WHAT TO PRODUCE
The data below needs to be returned exactly, line for line.

COLLECTED DATA
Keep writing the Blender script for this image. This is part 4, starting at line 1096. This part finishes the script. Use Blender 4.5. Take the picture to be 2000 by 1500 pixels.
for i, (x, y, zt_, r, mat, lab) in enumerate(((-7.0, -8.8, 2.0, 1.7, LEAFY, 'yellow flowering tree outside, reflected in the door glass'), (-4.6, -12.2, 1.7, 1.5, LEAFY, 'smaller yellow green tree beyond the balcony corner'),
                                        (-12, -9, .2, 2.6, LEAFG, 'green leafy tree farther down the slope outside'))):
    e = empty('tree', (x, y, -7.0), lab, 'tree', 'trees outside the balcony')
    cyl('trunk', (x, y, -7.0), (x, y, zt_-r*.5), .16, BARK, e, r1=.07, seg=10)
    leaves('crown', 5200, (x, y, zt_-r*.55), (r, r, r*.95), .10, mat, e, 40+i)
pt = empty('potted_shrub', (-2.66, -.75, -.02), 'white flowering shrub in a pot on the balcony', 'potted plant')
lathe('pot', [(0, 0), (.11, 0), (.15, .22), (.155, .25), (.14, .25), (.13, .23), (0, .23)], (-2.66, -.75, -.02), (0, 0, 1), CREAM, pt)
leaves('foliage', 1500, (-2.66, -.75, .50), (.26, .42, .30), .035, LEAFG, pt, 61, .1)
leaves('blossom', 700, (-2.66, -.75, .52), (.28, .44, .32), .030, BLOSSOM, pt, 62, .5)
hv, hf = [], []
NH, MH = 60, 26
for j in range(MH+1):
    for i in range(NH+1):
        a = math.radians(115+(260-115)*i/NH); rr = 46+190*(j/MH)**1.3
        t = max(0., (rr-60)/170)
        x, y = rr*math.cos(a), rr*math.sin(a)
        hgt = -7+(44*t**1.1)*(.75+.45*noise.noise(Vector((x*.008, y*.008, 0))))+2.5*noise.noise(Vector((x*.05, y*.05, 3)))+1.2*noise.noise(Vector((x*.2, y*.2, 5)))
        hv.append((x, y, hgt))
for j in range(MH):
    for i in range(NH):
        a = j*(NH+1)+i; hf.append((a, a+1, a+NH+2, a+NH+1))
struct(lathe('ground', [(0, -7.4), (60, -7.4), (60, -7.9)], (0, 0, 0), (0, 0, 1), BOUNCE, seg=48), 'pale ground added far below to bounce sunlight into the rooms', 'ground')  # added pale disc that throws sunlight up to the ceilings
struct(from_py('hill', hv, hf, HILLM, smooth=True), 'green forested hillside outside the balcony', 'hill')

ANSWER FOR THE TASK
Keep writing the Blender script for this image. This is part 4, starting at line 1096. This part finishes the script. Use Blender 4.5. Take the picture to be 2000 by 1500 pixels.
for i, (x, y, zt_, r, mat, lab) in enumerate(((-7.0, -8.8, 2.0, 1.7, LEAFY, 'yellow flowering tree outside, reflected in the door glass'), (-4.6, -12.2, 1.7, 1.5, LEAFY, 'smaller yellow green tree beyond the balcony corner'),
                                        (-12, -9, .2, 2.6, LEAFG, 'green leafy tree farther down the slope outside'))):
    e = empty('tree', (x, y, -7.0), lab, 'tree', 'trees outside the balcony')
    cyl('trunk', (x, y, -7.0), (x, y, zt_-r*.5), .16, BARK, e, r1=.07, seg=10)
    leaves('crown', 5200, (x, y, zt_-r*.55), (r, r, r*.95), .10, mat, e, 40+i)
pt = empty('potted_shrub', (-2.66, -.75, -.02), 'white flowering shrub in a pot on the balcony', 'potted plant')
lathe('pot', [(0, 0), (.11, 0), (.15, .22), (.155, .25), (.14, .25), (.13, .23), (0, .23)], (-2.66, -.75, -.02), (0, 0, 1), CREAM, pt)
leaves('foliage', 1500, (-2.66, -.75, .50), (.26, .42, .30), .035, LEAFG, pt, 61, .1)
leaves('blossom', 700, (-2.66, -.75, .52), (.28, .44, .32), .030, BLOSSOM, pt, 62, .5)
hv, hf = [], []
NH, MH = 60, 26
for j in range(MH+1):
    for i in range(NH+1):
        a = math.radians(115+(260-115)*i/NH); rr = 46+190*(j/MH)**1.3
        t = max(0., (rr-60)/170)
        x, y = rr*math.cos(a), rr*math.sin(a)
        hgt = -7+(44*t**1.1)*(.75+.45*noise.noise(Vector((x*.008, y*.008, 0))))+2.5*noise.noise(Vector((x*.05, y*.05, 3)))+1.2*noise.noise(Vector((x*.2, y*.2, 5)))
        hv.append((x, y, hgt))
for j in range(MH):
    for i in range(NH):
        a = j*(NH+1)+i; hf.append((a, a+1, a+NH+2, a+NH+1))
struct(lathe('ground', [(0, -7.4), (60, -7.4), (60, -7.9)], (0, 0, 0), (0, 0, 1), BOUNCE, seg=48), 'pale ground added far below to bounce sunlight into the rooms', 'ground')  # added pale disc that throws sunlight up to the ceilings
struct(from_py('hill', hv, hf, HILLM, smooth=True), 'green forested hillside outside the balcony', 'hill')